A LION RETURNS
Australia, 2020, 91 minutes, Colour.
Tyler De Nawi, Danny Alacci, Jacqui Purvis, Serhat Caradee, Taffy Hany, Frances Duca.
Directed by Serhat Caradee.
Writer-actor-director, Serhat Caradee, knows Sydney’s western suburbs well, dramatising young men of Middle Eastern background trying to find their place in his 2009 Cedar Boys.
Here he returns to the Sydney suburbs but this time extending his themes beyond Australia. In fact, the issue of men, socialised into a Jihad mentality, going to fight in Syria, considered as criminal by the Australian government, wanting to return to Australia for a family death.

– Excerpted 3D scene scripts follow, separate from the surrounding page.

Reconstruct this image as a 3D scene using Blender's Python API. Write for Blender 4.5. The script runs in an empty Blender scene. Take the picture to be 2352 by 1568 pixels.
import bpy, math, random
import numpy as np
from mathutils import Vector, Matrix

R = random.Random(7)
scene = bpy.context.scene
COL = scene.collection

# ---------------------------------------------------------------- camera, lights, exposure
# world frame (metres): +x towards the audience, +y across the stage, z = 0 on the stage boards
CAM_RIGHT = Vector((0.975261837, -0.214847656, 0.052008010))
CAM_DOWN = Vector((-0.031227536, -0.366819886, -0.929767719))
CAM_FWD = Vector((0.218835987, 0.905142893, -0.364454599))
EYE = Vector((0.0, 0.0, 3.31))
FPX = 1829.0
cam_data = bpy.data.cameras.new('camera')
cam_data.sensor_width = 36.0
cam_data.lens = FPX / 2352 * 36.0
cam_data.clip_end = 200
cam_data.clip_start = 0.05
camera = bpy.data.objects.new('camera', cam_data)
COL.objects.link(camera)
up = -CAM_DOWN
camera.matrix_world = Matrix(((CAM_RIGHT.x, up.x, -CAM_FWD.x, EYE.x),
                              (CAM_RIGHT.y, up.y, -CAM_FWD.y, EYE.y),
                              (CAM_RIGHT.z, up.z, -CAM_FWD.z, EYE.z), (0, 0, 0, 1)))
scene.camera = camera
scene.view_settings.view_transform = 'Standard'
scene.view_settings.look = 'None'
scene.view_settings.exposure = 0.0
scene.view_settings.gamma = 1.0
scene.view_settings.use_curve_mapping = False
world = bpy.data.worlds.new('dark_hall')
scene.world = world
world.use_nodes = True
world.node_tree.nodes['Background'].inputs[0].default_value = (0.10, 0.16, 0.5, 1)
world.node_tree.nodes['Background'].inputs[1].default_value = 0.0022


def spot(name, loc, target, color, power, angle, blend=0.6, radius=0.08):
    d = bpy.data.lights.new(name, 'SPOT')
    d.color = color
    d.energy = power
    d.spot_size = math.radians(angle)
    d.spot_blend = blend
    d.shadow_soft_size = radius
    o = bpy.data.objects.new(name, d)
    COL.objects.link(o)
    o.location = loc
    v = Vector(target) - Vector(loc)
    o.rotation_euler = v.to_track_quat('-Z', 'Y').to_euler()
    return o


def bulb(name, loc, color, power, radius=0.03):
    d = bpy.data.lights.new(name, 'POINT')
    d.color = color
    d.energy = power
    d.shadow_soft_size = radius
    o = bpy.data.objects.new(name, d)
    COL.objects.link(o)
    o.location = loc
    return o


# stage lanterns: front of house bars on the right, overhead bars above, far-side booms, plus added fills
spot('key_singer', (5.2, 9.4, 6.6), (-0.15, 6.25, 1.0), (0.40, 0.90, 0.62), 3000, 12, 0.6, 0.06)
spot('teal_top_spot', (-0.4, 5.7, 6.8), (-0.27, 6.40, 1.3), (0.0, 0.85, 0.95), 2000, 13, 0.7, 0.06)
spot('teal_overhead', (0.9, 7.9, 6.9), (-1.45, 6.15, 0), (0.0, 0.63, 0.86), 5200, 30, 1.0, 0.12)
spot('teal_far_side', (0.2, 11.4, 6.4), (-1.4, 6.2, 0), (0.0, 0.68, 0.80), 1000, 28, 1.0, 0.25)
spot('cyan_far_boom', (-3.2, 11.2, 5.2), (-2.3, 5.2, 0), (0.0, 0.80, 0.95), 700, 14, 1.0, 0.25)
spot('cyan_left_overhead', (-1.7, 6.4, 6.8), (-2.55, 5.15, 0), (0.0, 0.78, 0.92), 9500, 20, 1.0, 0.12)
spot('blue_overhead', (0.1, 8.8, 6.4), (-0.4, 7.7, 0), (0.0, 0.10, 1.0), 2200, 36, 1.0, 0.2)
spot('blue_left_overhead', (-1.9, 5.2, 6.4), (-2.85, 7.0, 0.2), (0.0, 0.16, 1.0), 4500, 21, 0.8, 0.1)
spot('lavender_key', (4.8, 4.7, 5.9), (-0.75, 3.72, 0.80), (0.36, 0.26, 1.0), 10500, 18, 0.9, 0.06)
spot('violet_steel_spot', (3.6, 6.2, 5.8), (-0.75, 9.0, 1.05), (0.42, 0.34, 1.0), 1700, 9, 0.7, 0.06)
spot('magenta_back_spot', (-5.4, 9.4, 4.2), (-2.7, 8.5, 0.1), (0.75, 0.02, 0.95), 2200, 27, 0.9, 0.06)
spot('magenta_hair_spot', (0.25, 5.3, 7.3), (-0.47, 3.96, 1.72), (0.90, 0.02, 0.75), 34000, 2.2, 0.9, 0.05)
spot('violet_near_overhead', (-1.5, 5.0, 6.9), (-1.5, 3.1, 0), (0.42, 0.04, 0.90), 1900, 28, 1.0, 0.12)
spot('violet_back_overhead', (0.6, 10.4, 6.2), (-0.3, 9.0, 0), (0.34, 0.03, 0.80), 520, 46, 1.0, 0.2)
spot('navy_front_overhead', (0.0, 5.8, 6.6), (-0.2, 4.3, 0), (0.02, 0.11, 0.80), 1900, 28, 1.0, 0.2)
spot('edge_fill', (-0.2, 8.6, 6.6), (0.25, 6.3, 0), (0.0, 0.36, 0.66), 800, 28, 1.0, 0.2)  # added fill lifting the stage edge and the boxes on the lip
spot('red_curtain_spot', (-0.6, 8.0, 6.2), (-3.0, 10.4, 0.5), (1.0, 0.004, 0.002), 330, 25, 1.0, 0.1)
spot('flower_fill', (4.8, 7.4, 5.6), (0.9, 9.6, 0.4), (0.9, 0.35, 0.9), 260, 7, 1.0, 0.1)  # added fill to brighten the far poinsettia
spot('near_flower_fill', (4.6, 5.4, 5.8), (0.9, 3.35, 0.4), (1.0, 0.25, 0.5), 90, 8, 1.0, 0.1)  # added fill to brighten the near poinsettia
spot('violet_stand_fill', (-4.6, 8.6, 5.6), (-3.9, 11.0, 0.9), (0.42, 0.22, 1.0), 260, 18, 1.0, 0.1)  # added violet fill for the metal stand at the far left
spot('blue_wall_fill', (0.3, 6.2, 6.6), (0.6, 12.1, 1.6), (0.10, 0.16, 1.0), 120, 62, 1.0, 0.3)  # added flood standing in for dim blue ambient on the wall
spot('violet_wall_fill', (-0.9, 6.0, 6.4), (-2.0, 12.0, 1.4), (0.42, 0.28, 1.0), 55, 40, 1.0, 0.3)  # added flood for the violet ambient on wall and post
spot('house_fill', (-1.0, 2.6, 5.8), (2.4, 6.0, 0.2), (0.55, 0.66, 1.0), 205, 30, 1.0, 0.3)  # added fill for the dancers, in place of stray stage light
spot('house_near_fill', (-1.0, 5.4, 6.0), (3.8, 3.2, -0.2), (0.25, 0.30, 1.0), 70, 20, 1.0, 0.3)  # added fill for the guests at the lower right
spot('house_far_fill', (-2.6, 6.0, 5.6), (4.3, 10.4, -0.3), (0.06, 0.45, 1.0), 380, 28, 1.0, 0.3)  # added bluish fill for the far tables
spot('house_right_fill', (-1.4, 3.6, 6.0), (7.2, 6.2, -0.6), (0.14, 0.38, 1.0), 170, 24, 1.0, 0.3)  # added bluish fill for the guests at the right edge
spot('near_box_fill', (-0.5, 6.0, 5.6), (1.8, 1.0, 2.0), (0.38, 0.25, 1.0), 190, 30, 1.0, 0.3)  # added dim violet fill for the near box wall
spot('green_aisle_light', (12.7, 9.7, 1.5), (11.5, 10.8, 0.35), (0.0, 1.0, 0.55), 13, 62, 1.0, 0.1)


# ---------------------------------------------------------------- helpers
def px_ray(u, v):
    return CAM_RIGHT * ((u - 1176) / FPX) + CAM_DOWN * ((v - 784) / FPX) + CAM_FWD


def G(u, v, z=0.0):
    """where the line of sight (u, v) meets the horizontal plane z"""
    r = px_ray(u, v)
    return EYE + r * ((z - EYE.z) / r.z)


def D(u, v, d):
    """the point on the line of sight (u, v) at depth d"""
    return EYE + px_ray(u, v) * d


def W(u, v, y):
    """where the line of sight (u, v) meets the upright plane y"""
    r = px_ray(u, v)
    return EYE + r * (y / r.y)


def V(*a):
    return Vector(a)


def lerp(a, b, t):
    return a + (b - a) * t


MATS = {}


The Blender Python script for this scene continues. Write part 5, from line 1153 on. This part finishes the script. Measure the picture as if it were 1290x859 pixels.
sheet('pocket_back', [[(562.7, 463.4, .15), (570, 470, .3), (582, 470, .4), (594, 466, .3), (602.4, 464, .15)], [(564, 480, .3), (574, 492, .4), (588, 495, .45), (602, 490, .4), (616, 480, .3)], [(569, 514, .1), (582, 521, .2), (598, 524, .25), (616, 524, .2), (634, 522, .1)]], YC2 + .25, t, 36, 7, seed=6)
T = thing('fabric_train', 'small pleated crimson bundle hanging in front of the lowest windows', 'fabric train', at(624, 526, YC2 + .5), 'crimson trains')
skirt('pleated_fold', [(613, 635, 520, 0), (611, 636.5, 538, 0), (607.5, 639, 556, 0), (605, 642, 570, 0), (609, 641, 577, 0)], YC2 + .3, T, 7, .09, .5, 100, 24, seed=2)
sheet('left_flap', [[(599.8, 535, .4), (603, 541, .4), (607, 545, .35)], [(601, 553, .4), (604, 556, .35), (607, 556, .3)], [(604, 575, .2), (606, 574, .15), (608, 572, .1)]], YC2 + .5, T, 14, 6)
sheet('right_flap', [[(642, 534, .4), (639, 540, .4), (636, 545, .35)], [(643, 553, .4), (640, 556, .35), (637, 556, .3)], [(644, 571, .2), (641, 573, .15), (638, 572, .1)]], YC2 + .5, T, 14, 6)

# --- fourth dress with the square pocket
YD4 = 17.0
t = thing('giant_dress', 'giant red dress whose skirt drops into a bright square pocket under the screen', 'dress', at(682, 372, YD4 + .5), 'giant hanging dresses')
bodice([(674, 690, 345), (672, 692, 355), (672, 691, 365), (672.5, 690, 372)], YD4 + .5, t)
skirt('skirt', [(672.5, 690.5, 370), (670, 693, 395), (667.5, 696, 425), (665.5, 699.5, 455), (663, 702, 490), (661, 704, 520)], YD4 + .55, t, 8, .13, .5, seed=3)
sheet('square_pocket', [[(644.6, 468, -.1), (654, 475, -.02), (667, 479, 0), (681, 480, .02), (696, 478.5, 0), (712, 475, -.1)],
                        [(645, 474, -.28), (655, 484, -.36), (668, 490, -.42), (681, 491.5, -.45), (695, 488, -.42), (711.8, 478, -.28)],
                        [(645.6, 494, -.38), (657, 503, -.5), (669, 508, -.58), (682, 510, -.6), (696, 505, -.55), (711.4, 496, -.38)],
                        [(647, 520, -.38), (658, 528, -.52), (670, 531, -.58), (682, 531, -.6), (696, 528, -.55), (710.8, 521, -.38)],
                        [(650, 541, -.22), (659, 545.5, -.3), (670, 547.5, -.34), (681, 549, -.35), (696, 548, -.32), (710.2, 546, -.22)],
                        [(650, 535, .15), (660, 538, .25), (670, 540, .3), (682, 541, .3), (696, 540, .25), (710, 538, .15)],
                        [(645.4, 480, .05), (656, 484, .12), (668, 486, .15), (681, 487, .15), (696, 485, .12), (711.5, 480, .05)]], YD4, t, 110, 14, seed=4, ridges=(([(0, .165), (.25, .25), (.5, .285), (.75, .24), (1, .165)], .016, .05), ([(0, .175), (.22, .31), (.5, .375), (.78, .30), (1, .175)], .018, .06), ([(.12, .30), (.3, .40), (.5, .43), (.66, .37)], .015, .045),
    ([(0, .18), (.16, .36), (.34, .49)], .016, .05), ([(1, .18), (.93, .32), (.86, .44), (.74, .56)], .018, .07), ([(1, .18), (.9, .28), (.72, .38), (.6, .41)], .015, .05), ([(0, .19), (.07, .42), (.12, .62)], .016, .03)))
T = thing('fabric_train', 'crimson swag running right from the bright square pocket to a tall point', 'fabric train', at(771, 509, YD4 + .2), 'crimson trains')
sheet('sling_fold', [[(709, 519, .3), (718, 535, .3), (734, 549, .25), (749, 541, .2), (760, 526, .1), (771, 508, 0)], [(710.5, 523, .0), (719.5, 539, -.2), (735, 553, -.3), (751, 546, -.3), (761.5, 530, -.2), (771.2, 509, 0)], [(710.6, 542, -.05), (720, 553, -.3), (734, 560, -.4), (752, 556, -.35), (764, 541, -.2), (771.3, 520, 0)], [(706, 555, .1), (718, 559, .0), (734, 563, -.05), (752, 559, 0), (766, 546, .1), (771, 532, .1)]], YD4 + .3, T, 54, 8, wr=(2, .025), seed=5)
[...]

The drama focuses on a young man returning from Syria to visit his dying mother. He tries to negotiate getting into the house and to his mother’s room with his brother. However, his father is extremely antagonistic about his son, then towards his son when he finds that he has come to the house, forbidding him to see the mother.
There is a range of supporting characters, men and women, filling out the background of the life of this kind of family, relationships, crises.
There are also some suspicions about the man returning from Syria and the possibilities of his recruiting further soldiers.
And, there are some moving human moments when the son is able to go into his mother’s room – and her response to him.
- An Australian story, Muslim communities, migration to Australia, mosques and leadership, brainwashing for Jihad, Australians going to Syria to fight for ISIS? The consequences?
- The city setting, the suburb, the street, homes, old-style Australian interiors, the backyard? The musical score?
- The style of the film, emphasis on dialogue and conversation, interactions? Jamaal and his brother? Jamal and his wife? Jamal and his mother? Jamal and his uncle? The uncle and Omar? The father and his confrontation with his son? The use of close-ups for these interactions? Their length? Dramatic impact?
- The introduction to Jamal, in the car, the flashback memories to his family, the medal, his mother? Omar coming to the car, their long conversation? Revelations about Jamal, younger brother, depression, not able to talk to his brother, going to the mosque, his uncle, the brainwashing, his going to Syria? The gradual revelation of what he had done? His continued reference to Jihad, to the will of Allah, deaths to the infidel…? His story of the attacks, the slaughters, the young girls, used for sex, his rescuing the young girl? His determination and down questioning faith?
- Omar, the older brother, studies, teaching? Not protecting his brother when young? The mystery of Jamal going overseas? Omar explaining to Jamal, the effect on the family, under suspicion, police investigation? The effect on their mother, her illness, terminal? And Jamal saying he wanted to see his mother? The hostility and denunciation by his father?
- Jamal, the request to see his mother, his assistance? Out of the car, waiting at the side of the house, seeing his son, his wife and the confrontation, her asking for explanations, her hurt? The boy and his being embraced by his father?
- The uncle, talking with Jamal, the contact, knowing the background, the Syrian connections, urging Jamal to be faithful? His talking to his brother-in-law?
- Jamal, going to see his mother, her response, her questions, her love, her disappointment in what he had done, asking about killing? Her calling for her husband?
- The other members of the family, the women in the mother’s room, Jamal’s wife and the conversations, his sister and her interventions?
- Jamal, coming out from his mother, the confrontation with his father, asking his father’s forgiveness, his father phoning the police?
- The dismay of the family, Jamal, his stands, taking out his gun?
- The film stopping – could the family overcome Jamal and his gun? Did he kill himself?
- Topical Australian themes with the number of Australians going to fight in the Middle East, wives and children present, Jihad, fanaticism, extreme interpretations of Islam?